Escolha de vida

Brooklin (Brooklyn, Irlanda/Reino Unido/Canadá, 2015)
Dir: John Crowley
A impressão primeira é que Brooklin vai se concentrar na perspectiva histórica que traça o processo de imigração irlandesa para os Estados Unidos ali no início do século XIX, de maioria católica. A figura central aqui é Eilis  (Saoirse Ronan), jovem tímida e recatada que enxerga uma rotina insossa e aprisionada na sua cidade natal no interior da Irlanda e por isso decide embarcar num navio e ir tentar a vida no ideário das oportunidades que é a América.
O início do longa é um tanto desastroso: a personagem é posta à prova numa série de perrengues que deve passar – dor de barriga no meio da noite, agitação em alto mar, comida ruim. Tudo isso poderia supor uma espécie de via-crúcis da garota que ainda iria sofrer muito nos Estados Unidos até conquistar uma redenção, mas Brooklin prefere traçar um caminho muito mais singelo e sincero nesse trajeto de crescimento pessoal.
Aos poucos o filme abraça o melodrama, mas toma o cuidado de nunca cair no exagero, especialmente na maneira de criar nuances para os personagens que circundam a nova vida de Eilis. Ora, a dona da pensão onde ela se instala poderia ser uma megera chata, mas se mostra afável, ainda que com ares conservadores; as garotas que dividem a pensão são saidinhas e estranham a estrangeira interiorana, mas acabam ajudando-a a se adaptar à modernidade novaiorquina; até o rapaz por quem ela se enamora demonstra ser um tipo simpático, pobre, mas trabalhador, longe de ser um possível aproveitador que a fizesse sofrer, membro de família numerosa, excêntrica, mas agradável.
Mesmo a ideia de amor ideal surge com certa parcimônia no filme. Ele se apaixona mais rapidamente por ela do que a recíproca. Ela precisa de mais tempo para se acostumar com esse sentimento, embora vá se tornar indiscutível, mais adiante, como eles se amam. Assim também acontece com a adaptação paulatina de Eilis à nova vida no famoso bairro de que se tornou reduto dos irlandeses na época.

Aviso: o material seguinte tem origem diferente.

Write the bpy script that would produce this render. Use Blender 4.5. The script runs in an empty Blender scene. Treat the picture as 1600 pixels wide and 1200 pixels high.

O roteiro, adaptado de livro homônimo pelo escritor pop Nick Hornby, encontra a maneira mais sincera de desenhar seus personagens e os dramas que os envolvem, sem precisar apelar para os subterfúgios simplistas do dramalhão, com tipos marcados por princípios rasos ou maniqueístas (exceção feita à dona da loja que emprega Eilis na cidadezinha da Irlanda, com ares de bruxa má).
E o cineasta John Crowley, mesmo numa direção clássica e direta, entende muito bem esse tempo que os personagens precisam para revelar suas camadas, assim como a história precisa revelar o amadurecimento da protagonista. É bem bom ver esse tipo de filme ganhando destaque no Oscar, assim como o belo desempenho de Saoirse Ronan, quando se têm valorizado tantos filmes inchados e apressados, beirando a superficialidade.
É esse tipo de tratamento singelo que joga o grande conflito da história para outro campo, que aliás surge somente na segunda metade da narrativa. Há uma reviravolta no meio da história que faz a personagem voltar à Irlanda natal. Aos poucos, o destino lhe reserva outras oportunidades e um caminho distinto, longe do que ela traçou até então. O que parecia um vento a favor, coloca a jovem num ponto de pressão que lhe exige cada vez mais uma decisão afirmativa.
Sem nunca querer soar grandioso, Brooklin confronta sua protagonista com uma escolha de vida. Chega o momento dela decidir o lugar a que pertence, onde ela poderá chamar de lar, a casa em que habita. O filme pode ser simples na estrutura que emprega para chegar até esse ponto, mas guarda complexidades morais e particulares para sua protagonista, além de nunca dar um passo maior do que o necessário para contar essa história de decisões.